Albert Langen (8 July 1869 – 30 April 1909) was a German publisher and founder of the satirical publication Simplicissimus.
Langen was, after Martha and Martin, the third of four children born to Antwerp industrialist Friedrich Albert Langen and Ida Goeters. After the death of Langen's grandfather, Johann Jacob Langen, the family moved to Cologne on Jacordenstrasse 5, where Langen and his siblings grew up and where his younger sister, Elizabeth, was born.

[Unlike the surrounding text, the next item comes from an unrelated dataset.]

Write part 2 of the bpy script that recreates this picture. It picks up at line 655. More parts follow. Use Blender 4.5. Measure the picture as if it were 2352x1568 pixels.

After a clerical apprenticeship, Langen moved to Paris in 1890 to be trained as a painter. There, he became acquainted with many writers, including Henry Becque, Abel Hermant, Paul Hervieu, Octave Mirbeau, and Émile Zola, as well as artists including Théophile Alexandre Steinlen, one of the chief illustrators for Gil Blas Illustré, who was to become a lifelong friend. He also found a mentor in the Dane Julius Rudolph Wilhelm Petersen, who had lived in Paris since 1890 under the name Willy Gretor. Gretor was an outgoing adventurer and con man who as a painter, poet, art dealer, and forger, depicted many images. For a time, Gretor was a secretary for Frank Wedekind, and served as the inspiration behind the Marquis in Wedekind's 1898 play, Der Marquis von Keith. Langen took over Gretor's grandiose apartment on the Boulevard Malesherbes, along with expensive furniture and an extensive collection of images (including some, it was said, of dubious authenticity). Inspired by Gretor, Langen considered opening an art gallery, but an encounter with the author Knut Hamsun, whom he also met through Gretor, led him in a different direction. Hamsun's novel Mysterium had been rejected by S. Fischer Verlag, but Langen was so moved by a German translation of the work (by Marie von Borch) that he offered to pay Samuel Fischer for the printing costs. When this still failed, Langen founded a publishing house to bring out the work himself. Hamsum's Mysteries, thus, came out in 1894 as the first title under the Langen imprint.